> [Supplied records]:
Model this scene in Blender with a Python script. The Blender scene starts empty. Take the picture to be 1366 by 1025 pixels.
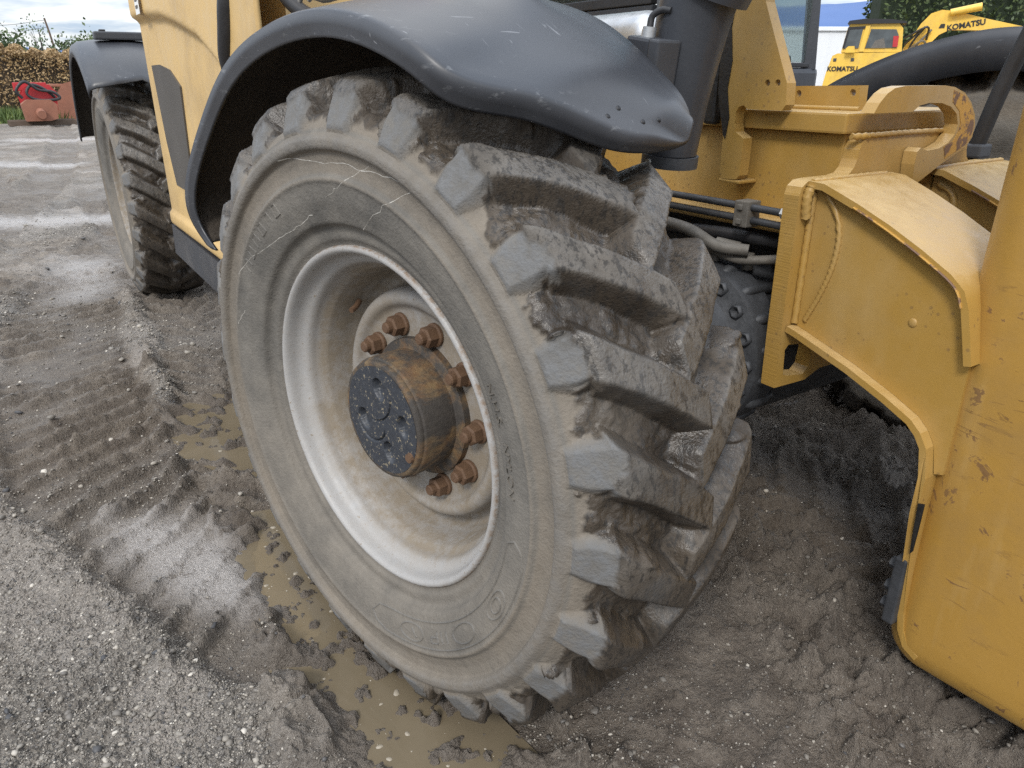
import bpy, bmesh, math, random
import numpy as np
from mathutils import Vector, Matrix

random.seed(7)
rng = np.random.default_rng(11)
R = math.radians
SC = bpy.context.scene
COL = SC.collection

# ------------------------------------------------------------------ camera
cam_data = bpy.data.cameras.new('camera')
cam = bpy.data.objects.new('camera', cam_data)
COL.objects.link(cam)
cam.location = (1.2457, -0.6235, 1.225)
cam.rotation_euler = (R(90 - 22.53), 0, R(147.0 - 90))
cam_data.sensor_width = 36
cam_data.lens = 986 / 1366 * 36
cam_data.clip_start = 0.02
cam_data.clip_end = 9000
SC.camera = cam

# ------------------------------------------------------------------ sky, sun, exposure
SUN_EL, SUN_AZ = 42, -52          # azimuth of the place the light comes from
world = bpy.data.worlds.new('World')
SC.world = world
world.use_nodes = True
wn = world.node_tree
wn.nodes.clear()
w_out = wn.nodes.new('ShaderNodeOutputWorld')
w_bg = wn.nodes.new('ShaderNodeBackground')
w_bg2 = wn.nodes.new('ShaderNodeBackground')
w_mix = wn.nodes.new('ShaderNodeMixShader')
w_sky = wn.nodes.new('ShaderNodeTexSky')
w_sky.sky_type = 'NISHITA'
w_sky.sun_disc = False
w_sky.sun_elevation = R(SUN_EL)
w_sky.sun_rotation = R(90 - SUN_AZ)
wn.links.new(w_sky.outputs[0], w_bg.inputs[0])
w_bg.inputs[1].default_value = 0.12
# cloud cover: an even overcast deck with bands seen edge-on towards the horizon
w_tc = wn.nodes.new('ShaderNodeTexCoord')
w_sep = wn.nodes.new('ShaderNodeSeparateXYZ')
wn.links.new(w_tc.outputs['Generated'], w_sep.inputs[0])
def wmath(op, a, b=None):
    n = wn.nodes.new('ShaderNodeMath'); n.operation = op
    for i, v in enumerate((a, b)):
        if v is None: continue
        if isinstance(v, (int, float)): n.inputs[i].default_value = v
        else: wn.links.new(v, n.inputs[i])
    return n.outputs[0]
zz = wmath('ADD', wmath('MAXIMUM', w_sep.outputs[2], 0.0), 0.09)
w_cmb = wn.nodes.new('ShaderNodeCombineXYZ')
wn.links.new(wmath('DIVIDE', w_sep.outputs[0], zz), w_cmb.inputs[0])
wn.links.new(wmath('DIVIDE', w_sep.outputs[1], zz), w_cmb.inputs[1])
w_n = wn.nodes.new('ShaderNodeTexNoise')
w_n.inputs['Scale'].default_value = 0.95
w_n.inputs['Detail'].default_value = 5
w_n.inputs['Roughness'].default_value = 0.58
wn.links.new(w_cmb.outputs[0], w_n.inputs['Vector'])
w_r = wn.nodes.new('ShaderNodeValToRGB')
w_r.color_ramp.elements[0].position = 0.40
w_r.color_ramp.elements[0].color = (0.52, 0.64, 0.82, 1)
w_r.color_ramp.elements[1].position = 0.56
w_r.color_ramp.elements[1].color = (1.06, 1.08, 1.10, 1)
wn.links.new(w_n.outputs[0], w_r.inputs[0])
wn.links.new(w_r.outputs[0], w_bg2.inputs[0])
# an overcast deck is about twice as bright overhead as at the horizon
wn.links.new(wmath('ADD', wmath('MULTIPLY', wmath('MAXIMUM', w_sep.outputs[2], 0.0), 1.25), 0.64), w_bg2.inputs[1])
w_mix.inputs[0].default_value = 0.86
wn.links.new(w_bg.outputs[0], w_mix.inputs[1])
wn.links.new(w_bg2.outputs[0], w_mix.inputs[2])
wn.links.new(w_mix.outputs[0], w_out.inputs[0])

sun_d = bpy.data.lights.new('sun', 'SUN')
sun_d.energy = 1.5
sun_d.angle = R(12)
sun_d.color = (1.0, 0.96, 0.9)
sun = bpy.data.objects.new('sun', sun_d)
COL.objects.link(sun)
sd = Vector((math.cos(R(SUN_EL)) * math.cos(R(SUN_AZ)), math.cos(R(SUN_EL)) * math.sin(R(SUN_AZ)), math.sin(R(SUN_EL))))
sun.rotation_euler = sd.to_track_quat('Z', 'Y').to_euler()
sun.location = sd * 30

SC.view_settings.view_transform = 'Standard'
SC.view_settings.look = 'None'
SC.view_settings.gamma = 1
SC.view_settings.use_curve_mapping = False
SC.view_settings.exposure = 0.55
SC.cycles.use_denoising = False
SC.cycles.max_bounces = 5
SC.cycles.diffuse_bounces = 3
SC.cycles.glossy_bounces = 3
SC.cycles.transmission_bounces = 4

# ------------------------------------------------------------------ numeric noise
def _hash(ix, iy, iz):
    h = (ix.astype(np.int64) * 374761393 + iy.astype(np.int64) * 668265263 + iz.astype(np.int64) * 2147483647 * 3 + 1013) & 0xffffffff
    h = ((h ^ (h >> 13)) * 1274126177) & 0xffffffff
    h = ((h ^ (h >> 16)) * 2246822519) & 0xffffffff
    return ((h ^ (h >> 15)) & 0xffffff) / float(0xffffff)
def vnoise(x, y, z=None):
    if z is None:
        ix, iy = np.floor(x), np.floor(y)
        fx, fy = x - ix, y - iy
        fx = fx * fx * fx * (fx * (fx * 6 - 15) + 10); fy = fy * fy * fy * (fy * (fy * 6 - 15) + 10)
        o = np.zeros_like(ix)
        a = _hash(ix, iy, o); b = _hash(ix + 1, iy, o); c = _hash(ix, iy + 1, o); d = _hash(ix + 1, iy + 1, o)
        return (a * (1 - fx) + b * fx) * (1 - fy) + (c * (1 - fx) + d * fx) * fy
    ix, iy, iz = np.floor(x), np.floor(y), np.floor(z)
    fx, fy, fz = x - ix, y - iy, z - iz
    fx = fx * fx * (3 - 2 * fx); fy = fy * fy * (3 - 2 * fy); fz = fz * fz * (3 - 2 * fz)
    r = 0
    for dz in (0, 1):
        a = _hash(ix, iy, iz + dz); b = _hash(ix + 1, iy, iz + dz); c = _hash(ix, iy + 1, iz + dz); d = _hash(ix + 1, iy + 1, iz + dz)
        v = (a * (1 - fx) + b * fx) * (1 - fy) + (c * (1 - fx) + d * fx) * fy
        r = r + v * (fz if dz else 1 - fz)
    return r
def fbm(x, y, octv=4, gain=0.5, z=None, lac=2.03):
    s, a, t = 0, 1.0, 0
    for i in range(octv):
        s = s + a * (vnoise(x + 17.3 * i, y - 9.1 * i, None if z is None else z + 5.7 * i) - 0.5) * 2
        t += a; a *= gain; x = x * lac; y = y * lac
        if z is not None: z = z * lac
    return s / t
def ridged(x, y, octv=3, gain=0.5):
    s, a, t = 0, 1.0, 0
    for i in range(octv):
        s = s + a * (1 - np.abs(vnoise(x + 3.1 * i, y + 7.7 * i) * 2 - 1)); t += a; a *= gain; x = x * 2.1; y = y * 2.1
    return s / t
def sstep(a, b, x):
    t = np.clip((x - a) / (b - a), 0, 1)
    return t * t * (3 - 2 * t)

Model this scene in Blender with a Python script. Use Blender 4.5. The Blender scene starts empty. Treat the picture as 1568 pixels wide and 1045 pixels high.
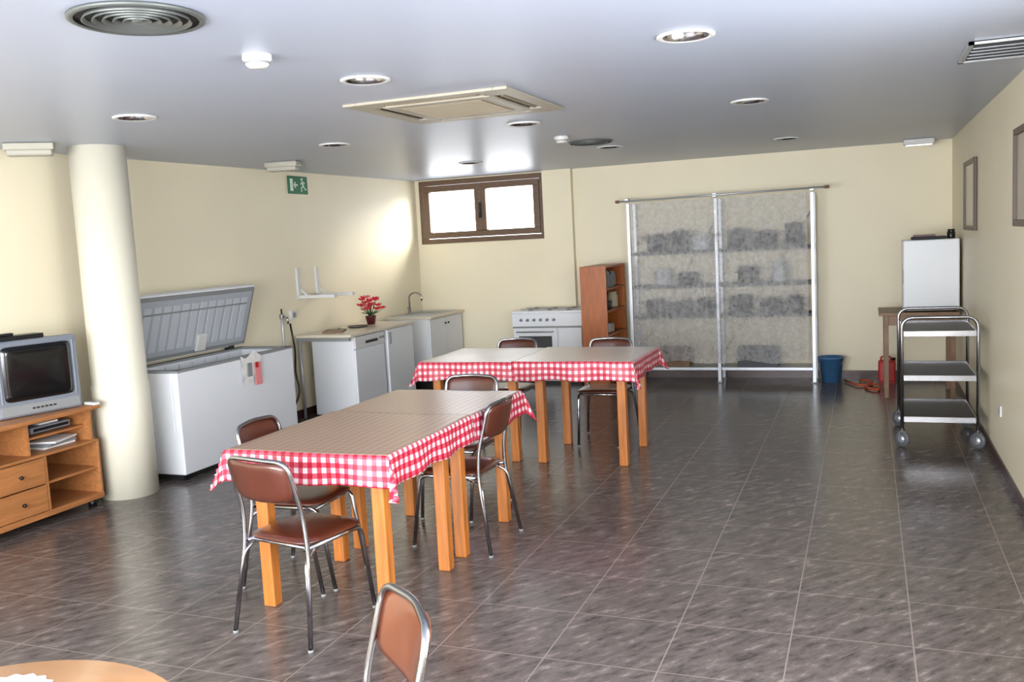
import bpy, bmesh, math, random
from mathutils import Vector, Matrix, Euler
random.seed(7)
sc = bpy.context.scene
sc.view_settings.view_transform = 'Standard'
sc.view_settings.exposure = 1.05

# ---------------------------------------------------------------- materials
def srgb(r, g, b):
    def f(c):
        c /= 255.0
        return c / 12.92 if c <= 0.04045 else ((c + 0.055) / 1.055) ** 2.4
    return (f(r), f(g), f(b), 1)

def mat(name, col, rough=0.5, metal=0.0, noise=0.0, nscale=8.0, bump=0.0, emit=0.0, coat=0.0, stretch=None):
    m = bpy.data.materials.new(name); m.use_nodes = True
    nt = m.node_tree; b = nt.nodes['Principled BSDF']
    b.inputs['Base Color'].default_value = col
    b.inputs['Roughness'].default_value = rough
    b.inputs['Metallic'].default_value = metal
    if coat: b.inputs['Coat Weight'].default_value = coat; b.inputs['Coat Roughness'].default_value = 0.12
    if emit:
        b.inputs['Emission Color'].default_value = col
        b.inputs['Emission Strength'].default_value = emit
    if noise or bump:
        tc = nt.nodes.new('ShaderNodeTexCoord'); mp = nt.nodes.new('ShaderNodeMapping')
        nt.links.new(tc.outputs['Object'], mp.inputs['Vector'])
        if stretch: mp.inputs['Scale'].default_value = stretch
        n = nt.nodes.new('ShaderNodeTexNoise'); n.inputs['Scale'].default_value = nscale; n.inputs['Detail'].default_value = 4
        nt.links.new(mp.outputs[0], n.inputs['Vector'])
        if noise:
            r = nt.nodes.new('ShaderNodeValToRGB')
            r.color_ramp.elements[0].position = 0.3; r.color_ramp.elements[1].position = 0.7
            r.color_ramp.elements[0].color = tuple(c * (1 - noise) for c in col[:3]) + (1,)
            r.color_ramp.elements[1].color = tuple(min(1, c * (1 + noise * 0.5)) for c in col[:3]) + (1,)
            nt.links.new(n.outputs['Fac'], r.inputs['Fac']); nt.links.new(r.outputs[0], b.inputs['Base Color'])
        if bump:
            bp = nt.nodes.new('ShaderNodeBump'); bp.inputs['Strength'].default_value = bump; bp.inputs['Distance'].default_value = 0.01
            nt.links.new(n.outputs['Fac'], bp.inputs['Height']); nt.links.new(bp.outputs[0], b.inputs['Normal'])
    return m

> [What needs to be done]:
Leave out the pictures. Transcribe only the lines above, from the first through the one that contains "SC.camera = cam".

> [The result]:
Model this scene in Blender with a Python script. The Blender scene starts empty. Take the picture to be 1366 by 1025 pixels.
import bpy, bmesh, math, random
import numpy as np
from mathutils import Vector, Matrix

random.seed(7)
rng = np.random.default_rng(11)
R = math.radians
SC = bpy.context.scene
COL = SC.collection

# ------------------------------------------------------------------ camera
cam_data = bpy.data.cameras.new('camera')
cam = bpy.data.objects.new('camera', cam_data)
COL.objects.link(cam)
cam.location = (1.2457, -0.6235, 1.225)
cam.rotation_euler = (R(90 - 22.53), 0, R(147.0 - 90))
cam_data.sensor_width = 36
cam_data.lens = 986 / 1366 * 36
cam_data.clip_start = 0.02
cam_data.clip_end = 9000
SC.camera = cam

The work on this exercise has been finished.